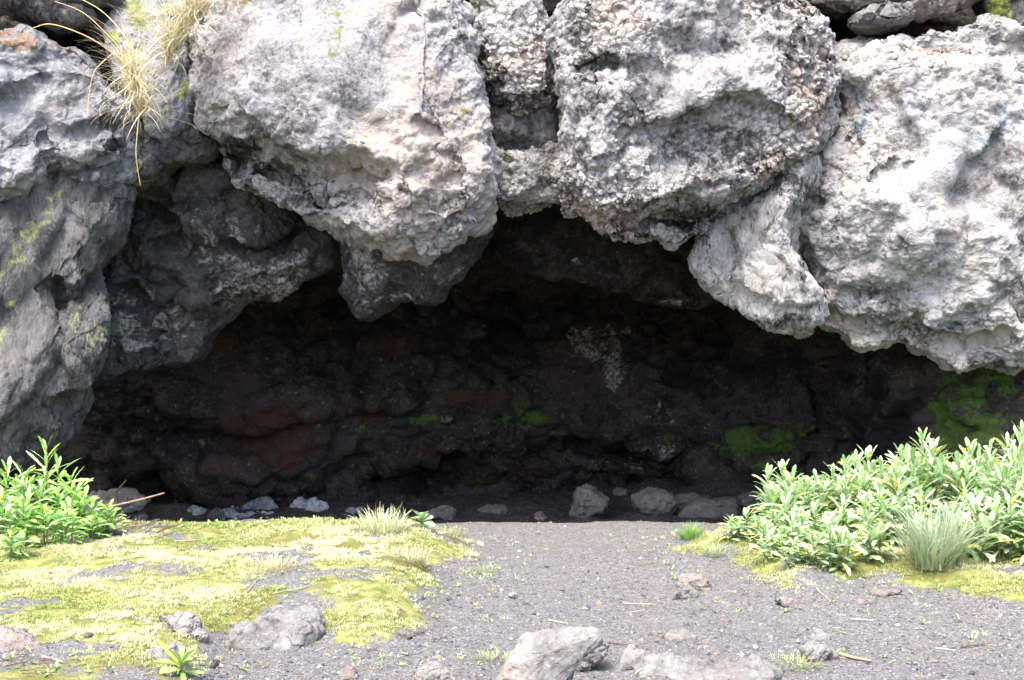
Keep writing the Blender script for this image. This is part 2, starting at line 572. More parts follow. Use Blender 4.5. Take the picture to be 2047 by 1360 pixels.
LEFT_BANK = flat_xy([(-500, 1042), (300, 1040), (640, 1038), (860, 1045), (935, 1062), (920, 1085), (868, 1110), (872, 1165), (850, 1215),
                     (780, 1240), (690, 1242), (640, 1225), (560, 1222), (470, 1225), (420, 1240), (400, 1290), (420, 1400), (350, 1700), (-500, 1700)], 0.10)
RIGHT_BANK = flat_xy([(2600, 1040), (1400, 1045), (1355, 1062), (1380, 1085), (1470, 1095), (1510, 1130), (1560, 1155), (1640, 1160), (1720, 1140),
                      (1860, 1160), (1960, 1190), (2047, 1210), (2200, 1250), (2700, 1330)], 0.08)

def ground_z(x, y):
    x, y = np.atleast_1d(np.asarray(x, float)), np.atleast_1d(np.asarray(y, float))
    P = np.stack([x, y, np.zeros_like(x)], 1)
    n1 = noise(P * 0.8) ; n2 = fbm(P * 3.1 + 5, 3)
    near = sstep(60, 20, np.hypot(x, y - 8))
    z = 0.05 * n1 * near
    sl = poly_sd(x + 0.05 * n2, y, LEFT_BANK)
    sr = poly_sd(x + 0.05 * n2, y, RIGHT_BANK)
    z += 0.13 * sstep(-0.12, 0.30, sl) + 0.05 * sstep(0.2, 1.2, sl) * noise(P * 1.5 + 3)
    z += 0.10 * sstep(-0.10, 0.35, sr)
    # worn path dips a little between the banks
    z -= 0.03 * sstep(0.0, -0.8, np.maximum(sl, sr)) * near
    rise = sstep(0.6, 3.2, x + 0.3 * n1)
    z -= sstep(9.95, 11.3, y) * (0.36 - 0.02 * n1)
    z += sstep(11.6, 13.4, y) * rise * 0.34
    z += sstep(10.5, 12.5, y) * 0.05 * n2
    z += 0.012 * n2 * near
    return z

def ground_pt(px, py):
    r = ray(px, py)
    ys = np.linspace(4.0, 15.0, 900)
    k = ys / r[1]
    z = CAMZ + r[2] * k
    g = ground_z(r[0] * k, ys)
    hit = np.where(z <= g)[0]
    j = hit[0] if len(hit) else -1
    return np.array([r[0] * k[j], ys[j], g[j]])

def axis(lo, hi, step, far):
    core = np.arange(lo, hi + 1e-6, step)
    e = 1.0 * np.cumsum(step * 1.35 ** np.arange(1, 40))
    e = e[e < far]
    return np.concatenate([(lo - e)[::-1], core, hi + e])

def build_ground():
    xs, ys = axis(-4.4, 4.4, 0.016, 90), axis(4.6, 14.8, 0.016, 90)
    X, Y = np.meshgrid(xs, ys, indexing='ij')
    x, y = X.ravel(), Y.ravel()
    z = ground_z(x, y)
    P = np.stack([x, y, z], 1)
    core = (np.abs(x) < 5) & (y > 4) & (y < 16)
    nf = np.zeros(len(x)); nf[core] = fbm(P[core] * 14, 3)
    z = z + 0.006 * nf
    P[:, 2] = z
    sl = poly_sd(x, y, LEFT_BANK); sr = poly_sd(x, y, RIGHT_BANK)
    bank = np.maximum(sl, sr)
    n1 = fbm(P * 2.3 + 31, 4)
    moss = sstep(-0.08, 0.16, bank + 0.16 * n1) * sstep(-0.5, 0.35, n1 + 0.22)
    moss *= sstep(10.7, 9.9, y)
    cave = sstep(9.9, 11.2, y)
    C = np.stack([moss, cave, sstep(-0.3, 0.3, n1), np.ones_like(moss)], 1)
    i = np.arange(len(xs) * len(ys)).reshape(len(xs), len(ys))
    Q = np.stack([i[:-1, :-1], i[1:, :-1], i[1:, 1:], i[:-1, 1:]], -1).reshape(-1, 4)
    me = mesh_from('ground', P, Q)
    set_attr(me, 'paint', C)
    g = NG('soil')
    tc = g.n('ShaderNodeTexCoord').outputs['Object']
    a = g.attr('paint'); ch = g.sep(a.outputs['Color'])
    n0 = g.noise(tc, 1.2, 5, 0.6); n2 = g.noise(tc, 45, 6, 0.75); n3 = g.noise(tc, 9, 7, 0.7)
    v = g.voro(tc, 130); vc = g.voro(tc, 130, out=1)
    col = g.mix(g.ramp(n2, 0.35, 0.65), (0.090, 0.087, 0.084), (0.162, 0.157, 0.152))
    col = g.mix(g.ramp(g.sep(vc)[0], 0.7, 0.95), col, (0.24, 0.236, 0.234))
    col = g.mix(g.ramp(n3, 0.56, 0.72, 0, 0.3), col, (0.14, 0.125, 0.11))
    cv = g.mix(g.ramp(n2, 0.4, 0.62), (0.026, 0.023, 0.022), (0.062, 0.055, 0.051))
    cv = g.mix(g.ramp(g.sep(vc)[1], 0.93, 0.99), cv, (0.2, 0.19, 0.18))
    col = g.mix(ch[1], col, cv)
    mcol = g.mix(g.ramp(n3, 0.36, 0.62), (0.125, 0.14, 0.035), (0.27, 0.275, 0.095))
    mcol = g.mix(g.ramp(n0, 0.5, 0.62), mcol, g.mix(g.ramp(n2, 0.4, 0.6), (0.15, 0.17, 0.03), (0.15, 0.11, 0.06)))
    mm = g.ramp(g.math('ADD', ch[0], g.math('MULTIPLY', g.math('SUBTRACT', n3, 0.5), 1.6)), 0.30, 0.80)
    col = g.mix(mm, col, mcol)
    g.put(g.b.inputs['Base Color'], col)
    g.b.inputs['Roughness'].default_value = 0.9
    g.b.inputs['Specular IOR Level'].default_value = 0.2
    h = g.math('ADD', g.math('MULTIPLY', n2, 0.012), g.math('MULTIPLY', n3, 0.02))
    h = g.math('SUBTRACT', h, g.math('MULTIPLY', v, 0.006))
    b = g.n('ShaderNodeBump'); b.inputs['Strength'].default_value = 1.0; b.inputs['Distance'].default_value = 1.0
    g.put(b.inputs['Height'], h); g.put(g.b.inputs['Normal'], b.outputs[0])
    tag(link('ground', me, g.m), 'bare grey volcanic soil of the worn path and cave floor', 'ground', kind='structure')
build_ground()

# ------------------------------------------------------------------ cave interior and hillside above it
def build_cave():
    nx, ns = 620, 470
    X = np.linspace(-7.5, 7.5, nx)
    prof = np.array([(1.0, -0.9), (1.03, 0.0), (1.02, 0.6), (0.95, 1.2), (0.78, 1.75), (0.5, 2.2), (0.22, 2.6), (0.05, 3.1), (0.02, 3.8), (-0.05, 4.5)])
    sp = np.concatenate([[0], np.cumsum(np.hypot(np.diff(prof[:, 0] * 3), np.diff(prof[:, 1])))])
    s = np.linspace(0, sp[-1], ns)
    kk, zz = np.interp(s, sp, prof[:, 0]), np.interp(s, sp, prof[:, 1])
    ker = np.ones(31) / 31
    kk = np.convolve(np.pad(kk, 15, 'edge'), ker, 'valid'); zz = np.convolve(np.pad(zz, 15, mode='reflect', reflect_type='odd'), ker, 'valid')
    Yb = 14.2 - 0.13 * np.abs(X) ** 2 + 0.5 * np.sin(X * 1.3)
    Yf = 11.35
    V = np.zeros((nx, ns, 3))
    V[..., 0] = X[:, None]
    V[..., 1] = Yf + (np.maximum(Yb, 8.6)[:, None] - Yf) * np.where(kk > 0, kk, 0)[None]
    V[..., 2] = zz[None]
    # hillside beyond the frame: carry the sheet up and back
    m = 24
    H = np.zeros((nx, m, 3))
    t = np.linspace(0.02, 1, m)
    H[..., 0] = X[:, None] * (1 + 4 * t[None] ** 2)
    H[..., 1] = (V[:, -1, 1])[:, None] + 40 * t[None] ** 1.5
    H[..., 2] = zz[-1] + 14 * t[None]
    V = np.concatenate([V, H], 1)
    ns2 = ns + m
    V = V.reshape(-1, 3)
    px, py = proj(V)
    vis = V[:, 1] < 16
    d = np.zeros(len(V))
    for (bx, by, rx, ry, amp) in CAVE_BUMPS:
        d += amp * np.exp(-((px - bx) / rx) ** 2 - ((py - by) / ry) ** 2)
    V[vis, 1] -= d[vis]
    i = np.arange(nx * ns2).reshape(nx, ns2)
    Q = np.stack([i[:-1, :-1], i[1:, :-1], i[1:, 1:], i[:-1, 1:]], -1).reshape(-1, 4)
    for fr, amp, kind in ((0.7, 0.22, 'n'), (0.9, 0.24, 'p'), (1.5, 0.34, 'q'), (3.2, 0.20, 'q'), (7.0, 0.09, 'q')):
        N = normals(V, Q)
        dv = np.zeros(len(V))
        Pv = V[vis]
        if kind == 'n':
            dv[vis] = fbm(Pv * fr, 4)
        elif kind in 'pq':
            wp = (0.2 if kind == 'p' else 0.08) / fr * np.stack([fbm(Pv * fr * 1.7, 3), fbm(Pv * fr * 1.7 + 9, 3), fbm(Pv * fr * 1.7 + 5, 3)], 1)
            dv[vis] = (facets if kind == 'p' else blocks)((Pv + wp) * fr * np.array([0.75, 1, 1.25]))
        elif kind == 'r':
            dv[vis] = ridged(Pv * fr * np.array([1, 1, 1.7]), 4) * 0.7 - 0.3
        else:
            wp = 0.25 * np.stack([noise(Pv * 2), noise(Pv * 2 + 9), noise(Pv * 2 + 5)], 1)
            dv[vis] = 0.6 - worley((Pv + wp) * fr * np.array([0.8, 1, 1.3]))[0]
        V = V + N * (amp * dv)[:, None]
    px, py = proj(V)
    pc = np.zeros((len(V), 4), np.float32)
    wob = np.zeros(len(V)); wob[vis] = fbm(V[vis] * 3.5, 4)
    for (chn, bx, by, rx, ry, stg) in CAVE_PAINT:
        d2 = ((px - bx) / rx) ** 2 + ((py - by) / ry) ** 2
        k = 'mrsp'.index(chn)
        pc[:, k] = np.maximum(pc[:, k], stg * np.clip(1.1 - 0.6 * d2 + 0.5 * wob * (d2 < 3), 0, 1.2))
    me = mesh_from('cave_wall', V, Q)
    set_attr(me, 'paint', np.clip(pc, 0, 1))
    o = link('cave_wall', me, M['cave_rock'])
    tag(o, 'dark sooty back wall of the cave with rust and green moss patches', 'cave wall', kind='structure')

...

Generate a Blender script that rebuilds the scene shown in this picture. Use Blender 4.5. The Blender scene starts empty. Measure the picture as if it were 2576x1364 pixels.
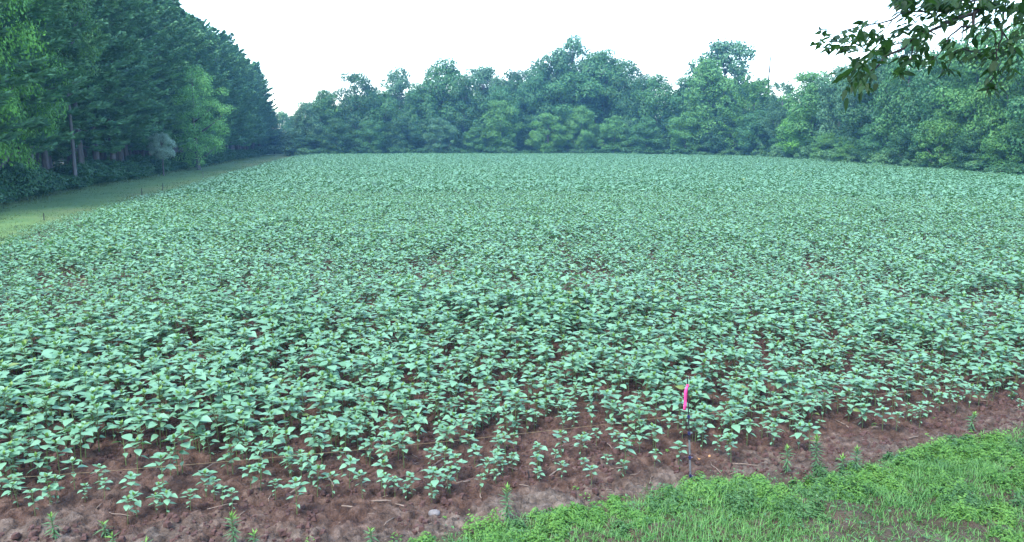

▶ What the task requires:
Take the line containing "Keep writing the" and the line containing "(2700, 1330)], 0.08)". Write out both and all lines between, exactly, and nothing more.

▶ Result of the task:
Keep writing the Blender script for this image. This is part 2, starting at line 572. More parts follow. Use Blender 4.5. Take the picture to be 2047 by 1360 pixels.
LEFT_BANK = flat_xy([(-500, 1042), (300, 1040), (640, 1038), (860, 1045), (935, 1062), (920, 1085), (868, 1110), (872, 1165), (850, 1215),
                     (780, 1240), (690, 1242), (640, 1225), (560, 1222), (470, 1225), (420, 1240), (400, 1290), (420, 1400), (350, 1700), (-500, 1700)], 0.10)
RIGHT_BANK = flat_xy([(2600, 1040), (1400, 1045), (1355, 1062), (1380, 1085), (1470, 1095), (1510, 1130), (1560, 1155), (1640, 1160), (1720, 1140),
                      (1860, 1160), (1960, 1190), (2047, 1210), (2200, 1250), (2700, 1330)], 0.08)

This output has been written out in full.